After fulfilling what he has always believed would be his NFL destiny, being selected Friday night by the Indianapolis Colts in the second round with the 34th overall choice, 22-year-old Michael Pittman didn’t waste any time setting the tone for his arrival in the Hoosier state.

While most rookies wouldn’t be blamed for waxing poetic about what it means to enter the NFL, the USC wide receiver answered the opening question on a Zoom video conference call like a seasoned veteran. He succinctly and respectfully expressed his gratitude in one quick sentence to the Colts, owner Jim Irsay, and head coach Frank Reich for the opportunity.

Then Pittman said simply, “I just can’t wait to get to work.”

That’s quite a first impression, reminding everyone that just getting to the NFL isn't the end goal. The 6-4, 223-pound physical specimen is eager to develop his skills against the best and help the Colts win.

As much as the Colts coveted Pittman for his size and strength as a wide receiver, for how he can high-point passes and abuse smaller cornerbacks by making seemingly impossible catches, he also couldn’t have been more impressive in how he goes about his craft.

Colts general manager Chris Ballard spoke of how the team is always looking for “toughness and reliability,” and couldn't be more convinced Pittman and Wisconsin running back Jonathan Taylor, also selected in the second round, exude both traits.

How prepared is Pittman for this next step? He expected the Colts to call.

“Yeah, so actually I was almost certain that I was going to be a Colt,” he said. “You see the blue shirt?”

He laughed and tugged on his blue shirt.

Pittman sensed a connection with the Colts in their conversations.

“I just felt like it was the right fit,” he said.

He expounded upon that assessment. The Colts brought him in to be an impact player, which is his expectation. The native Californian will be catching passes from former Chargers quarterback Philip Rivers, who signed for 2020 with the Colts. Pittman is excited to work with someone he holds in high regard as a Hall of Fame quarterback.

Truth be told, Pittman said his father always knew this would happen. Consider that another reason why the son seems so NFL-ready.

“Yeah, so he’s basically like my crystal ball,” Pittman said. “He has predicted the future every step of the way. So, it’s just awesome to have him because he’s pretty much coached me up my whole life about the NFL, dealing with coaches, locker-room life and basically teaching me to be a football player throughout my whole life.”

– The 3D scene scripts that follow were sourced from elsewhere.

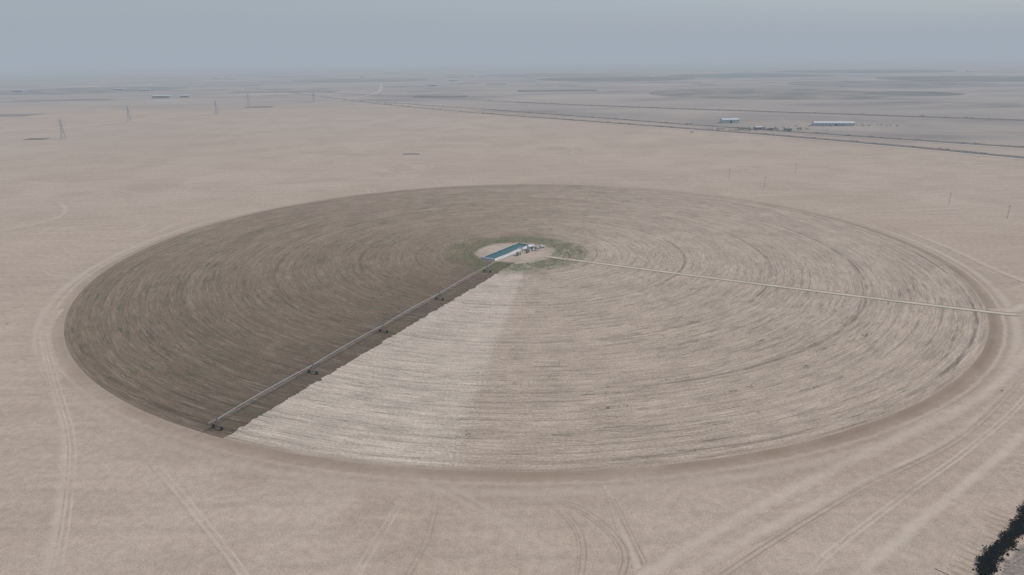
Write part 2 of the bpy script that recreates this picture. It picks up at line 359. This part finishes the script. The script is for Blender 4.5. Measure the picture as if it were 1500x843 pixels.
# ---------------------------------------------------------------- centre pivot irrigation machine
galv=simple("galvanised_steel",(.33,.34,.35),.65,.3,.15,.8); rubber=simple("tyre_rubber",(.03,.03,.03),.85); dk=simple("dark_drive_steel",(.10,.10,.10),.6)
piv=empty("center_pivot_irrigator",(CX,CY,.03),PH)   # local +x runs along the arm
R_T=[48.5,103,153,201.7,250.3]; HP=3.6
bm=bmesh.new()
ends=[0]+R_T
for s0,s1 in zip(ends,ends[1:]):
    n=12; pts=[]
    for i in range(n+1):
        t=i/n; pts.append(Vector((s0+(s1-s0)*t,0,HP+.5*4*t*(1-t))))
    for p0,p1 in zip(pts,pts[1:]): tube(bm,p0,p1,.12,8)
    low=[]
    for i in range(1,n):
        t=i/n; zz=pts[i].z-.9*min(1,4.5*t*(1-t))
        for sg in(-1,1):
            q=Vector((pts[i].x,sg*.45,zz)); tube(bm,pts[i],q,.025,4)
        tube(bm,(pts[i].x,-.45,zz),(pts[i].x,.45,zz),.02,4); low.append((pts[i].x,zz))
        tube(bm,pts[i],(pts[i].x,0,1.9),.015,4)
    for sg in(-1,1):
        ch=[Vector((s0+.3,0,HP-.1))]+[Vector((x,sg*.45,z)) for x,z in low]+[Vector((s1-.3,0,HP-.1))]
        for p0,p1 in zip(ch,ch[1:]): tube(bm,p0,p1,.022,4)
tube(bm,(250.3,0,HP),(254,0,HP+.25),.08,6)
tube(bm,(250.3,0,HP+1.0),(254,0,HP+.3),.02,4)
obj_from(bm,"pipe_spans",galv,parent=piv)
for i,rt in enumerate(R_T):
    bm=bmesh.new()
    for sg in(-1,1):
        for dx in(-.25,.35): tube(bm,(rt+dx,0,HP-.05),(rt,sg*1.9,.75),.06,6)
        tube(bm,(rt,sg*1.05,2.2),(rt+.3,-sg*1.05,2.2),.035,4)
    tube(bm,(rt,-2.1,.72),(rt,2.1,.72),.10,6)
    tube(bm,(rt-.1,0,HP),(rt-.1,0,HP+1.0),.05,5); box(bm,(rt,0,HP+.35),(.5,.35,.4))
    obj_from(bm,"tower_frame_%d"%(i+1),dk,parent=piv)
    bm=bmesh.new()
    box(bm,(rt,0,.95),(.5,.7,.4))
    for sg in(-1,1): box(bm,(rt,sg*1.85,.72),(.4,.35,.35))
    obj_from(bm,"drive_motor_%d"%(i+1),dk,parent=piv)
    bm=bmesh.new()
    for sg in(-1,1):
        mt=Matrix.Translation((rt+.26,sg*1.95,.65))@Matrix.Rotation(math.pi/2,4,'Y')
        bmesh.ops.create_cone(bm,cap_ends=True,segments=20,radius1=.63,radius2=.54,depth=.18,matrix=mt@Matrix.Translation((0,0,.09)))
        bmesh.ops.create_cone(bm,cap_ends=True,segments=20,radius1=.54,radius2=.63,depth=.18,matrix=mt@Matrix.Translation((0,0,-.09)))
        for k in range(14):
            t=k*2*math.pi/14; box(bm,(rt+.26,sg*1.95+.62*math.cos(t),.65+.62*math.sin(t)),(.30,.07,.07),Matrix.Rotation(t,4,'X'))
    obj_from(bm,"wheels_%d"%(i+1),rubber,parent=piv)
bm=bmesh.new()
for sx in(-1,1):
    for sy in(-1,1): tube(bm,(sx*1.7,sy*1.7,0),(sx*.3,sy*.3,HP-.2),.08,6)
    tube(bm,(sx*1,-1,2),(sx*1,1,2),.05,5); tube(bm,(-1,sx*1,2),(1,sx*1,2),.05,5)
tube(bm,(0,0,0),(0,0,HP+.3),.14,10); box(bm,(1.1,.9,1.5),(.5,.3,.9))
obj_from(bm,"pivot_tower",galv,parent=piv)

# ---------------------------------------------------------------- reservoir
th=math.atan2(454.7-419.1,12.6+10.9)
res=empty("irrigation_reservoir",(-3.0,440.4,.03),th)
liner=simple("pale_concrete",(.50,.48,.45),.9,0,.15,.5)
a=N("teal_pond_water"); p=a.pos(); nz=a.noise(p,.15,3,.5); rp=a.noise(p,2.5,3,.5)
water=a.fin(a.mix(nz,(.006,.070,.066),(.012,.105,.095)),.35,a.bump(rp,.3,.05))
LX,LY=20.5,4.3
bm=bmesh.new()
def frame(bm,lx,ly,w1,z0,z1,w2):
    ins=[(-lx,-ly),(lx,-ly),(lx,ly),(-lx,ly)]
    def lv(e,z): return [bm.verts.new((x+math.copysign(e,x),y+math.copysign(e,y),z)) for x,y in ins]
    A=lv(-.5,z0*.2); B=lv(0,z1); C=lv(w1,z1); D=lv(w1+w2,0.0)
    for P_,Q in ((A,B),(B,C),(C,D)):
        for i in range(4): bm.faces.new((P_[i],P_[(i+1)%4],Q[(i+1)%4],Q[i]))
frame(bm,LX,LY,.6,.3,1.0,.9); bmesh.ops.recalc_face_normals(bm,faces=bm.faces)
obj_from(bm,"rim",liner,parent=res)
bm=bmesh.new(); vv=[bm.verts.new((x,y,.55)) for x,y in ((-LX-.02,-LY-.02),(LX+.02,-LY-.02),(LX+.02,LY+.02),(-LX-.02,LY+.02))]; bm.faces.new(vv)
obj_from(bm,"water",water,parent=res)
bm=bmesh.new()
for i in range(13):
    for sg in (-1,1): 
        x=-20.8+i*3.46; tube(bm,(x,sg*4.6,.9),(x,sg*4.6,2.0),.04,5)
for sg in (-1,1): tube(bm,(-20.8,sg*4.6,1.9),(20.8,sg*4.6,1.9),.025,4)
obj_from(bm,"railing",dk,parent=res)

# ---------------------------------------------------------------- pump house etc
white=simple("white_painted_metal",(.60,.60,.58),.6,0,.1,.5); grey=simple("grey_wall",(.32,.30,.28),.85,0,.15,.5); glass=simple("dark_opening",(.03,.035,.04),.3); roofm=simple("light_metal_roof",(.50,.52,.54),.6,0,.12,.3)
def shed(name,loc,rot,lx,ly,h,rise,wall,roof,bays,doorw=3):
    e=empty(name,loc,rot)
    bm=bmesh.new()
    pr=[(-ly/2,0),(ly/2,0),(ly/2,h),(0,h+rise),(-ly/2,h)]
    A=[bm.verts.new((-lx/2,y,z)) for y,z in pr]; B=[bm.verts.new((lx/2,y,z)) for y,z in pr]
    bm.faces.new(A); bm.faces.new(B[::-1])
    for i in (0,1,4): bm.faces.new((A[i],A[(i+1)%5],B[(i+1)%5],B[i]))
    bmesh.ops.recalc_face_normals(bm,faces=bm.faces); obj_from(bm,"walls",wall,parent=e)
    bm=bmesh.new(); o_=.3
    for sg in(-1,1):
        sl=rise/(ly/2); y1=sg*(ly/2+o_); z1=h-sl*o_
        lo_=[(x,y,z) for x in (-lx/2-o_,lx/2+o_) for y,z in ((0,h+rise+.01),(y1,z1+.01))]
        v=[bm.verts.new(q) for q in lo_]; t=[bm.verts.new((q[0],q[1],q[2]+.18)) for q in lo_]
        for f in ((v[0],v[1],v[3],v[2]),(t[0],t[2],t[3],t[1]),(v[1],t[1],t[3],v[3]),(v[0],v[1],t[1],t[0]),(v[2],t[2],t[3],v[3])): bm.faces.new(f)
    bmesh.ops.recalc_face_normals(bm,faces=bm.faces); obj_from(bm,"roof",roof,parent=e)
    bm=bmesh.new(); 
    for i in range(bays):
        x=-lx/2+(i+.5)*lx/bays
        for sg in(-1,1):
            if i==bays//2: box(bm,(x,sg*(ly/2+.02),h*.38),(min(doorw,lx/bays*.8),.08,h*.76))
            else: box(bm,(x,sg*(ly/2+.02),h*.65),(lx/bays*.45,.08,h*.22))
    box(bm,(lx/2+.02,0,h*.4),(.08,ly*.3,h*.78)); obj_from(bm,"doors_and_windows",glass,parent=e)
    return e
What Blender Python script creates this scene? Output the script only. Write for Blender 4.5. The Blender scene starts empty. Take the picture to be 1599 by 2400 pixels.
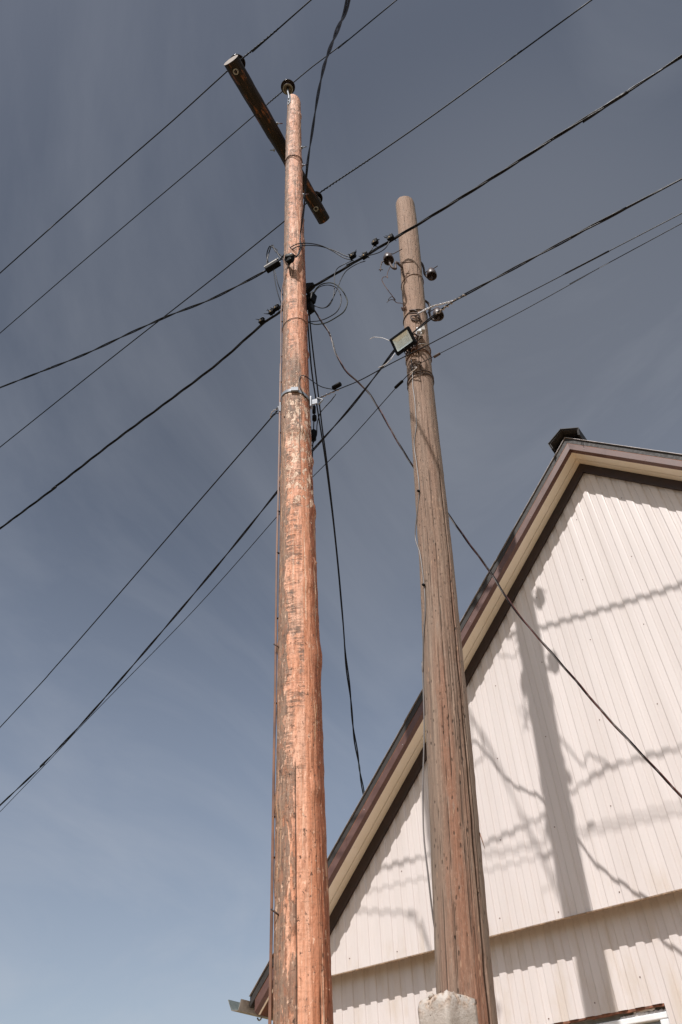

“When I was young I just always thought that I was going to be an NFL player because that’s what my dad did. All I knew was NFL football. I was like, ‘My dad does it, I can do it, too.’ Back then, I didn’t realize how hard it was and the struggle it is, but looking back now, I’m right where I thought I would be.”

As a high school linebacker, safety and running back, it was his father who foresaw the son becoming a wide receiver. When Pittman struggled during his freshman year at USC, it was his father who reassured Pittman would one day be one of college football’s top wideouts.

Pittman caught 95 passes for 1,222 yards and 11 TDs last season and was a finalist for the Fred Biletnikoff Award given to the nation’s top wide receiver. He won the Pop Warner Award as the top college senior on and off the field.

His father didn’t predict the Colts would call, as the son sensed. But when that phone rang on Friday night, Michael Pittman Jr. was ready.